IT Operating Environments Best Practices - Define metrics and KPIs for environment health, governance compliance, and operational quality
IT Operating Environments Best Practices
Define metrics and KPIs for environment health, governance compliance, and operational quality
Overview
An environment management program that does not measure its own health and the quality of the environments it governs cannot demonstrate its value, direct its improvement efforts, or hold environment owners accountable for the governance standards they are expected to maintain. Environment metrics and KPIs are not administrative overhead - they are the operational indicators that tell the Environment Management function whether it is working effectively, tell leadership whether the environment landscape is improving or degrading, and tell the organization whether its investment in environment governance is generating the discipline and quality outcomes the business case projected.
Best Practice
Define a balanced set of metrics and KPIs for the Environment Management program covering four dimensions. Environment inventory quality measures the trustworthiness of the Environments Inventory as a governance data asset: inventory coverage as a percentage of estimated total environments, data completeness for required inventory attributes, ownership coverage as the percentage of environments with a current named owner, and inventory currency as the percentage of records reviewed within their required cadence. Environment governance compliance measures how consistently enterprise standards are being followed: naming standard compliance rate, right-sizing compliance rate as the percentage of environments within defined infrastructure size guidelines for their tier, and access recertification completion rate within the required cadence. Environment operational quality measures the reliability of the environment pipeline: availability performance against SLA commitments by tier, incident frequency and mean time to resolution by tier, and configuration drift detection and remediation rates.
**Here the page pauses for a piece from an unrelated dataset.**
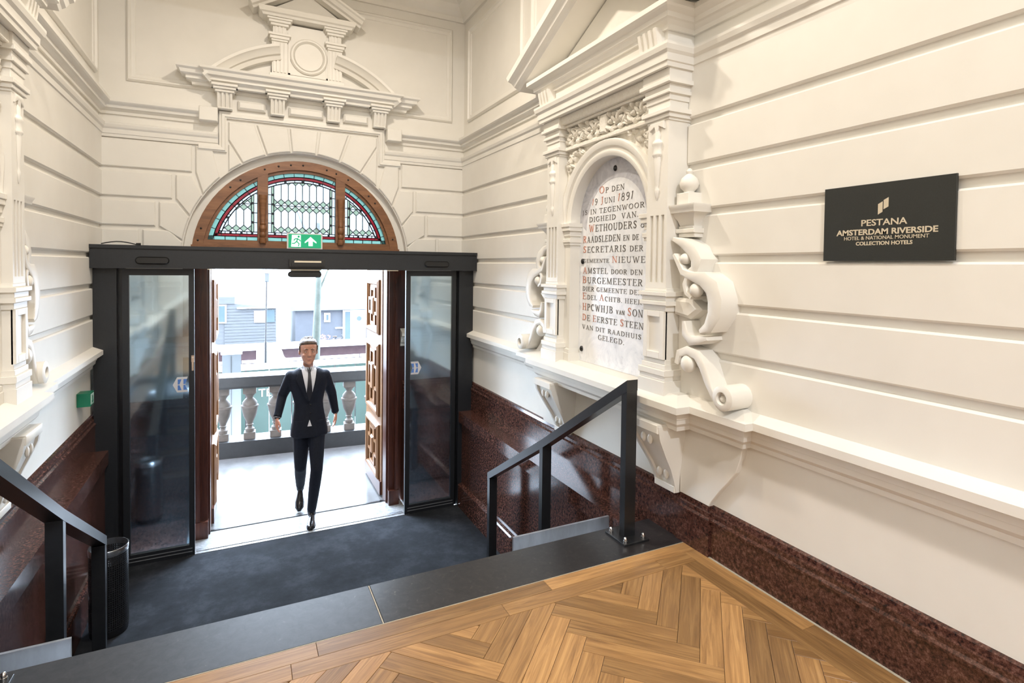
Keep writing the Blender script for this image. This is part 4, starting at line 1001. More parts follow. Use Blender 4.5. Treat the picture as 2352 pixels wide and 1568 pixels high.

Environment cost efficiency measures the financial performance of the environment landscape: non-Production environment cost as a percentage of total infrastructure spend with trend, idle and orphaned environment elimination rate, and the cost savings realized through right-sizing and decommissioning activities. Report this full metric set quarterly to environment governance leadership and annually to IT leadership as part of the enterprise technology governance report.
Benefit(s)
Defined environment metrics and KPIs transform the Environment Management program from an activity-based function into an outcome-accountable governance discipline. Environment Instance Owners have clear, measurable standards against which their environments are evaluated. Environment governance leaders know whether the program is improving or degrading across each dimension. Leadership can evaluate the program’s return on investment using objective metrics rather than subjective impressions. Improvement investments are directed to the dimensions with the greatest gaps rather than to the areas that are most visible or most recently discussed.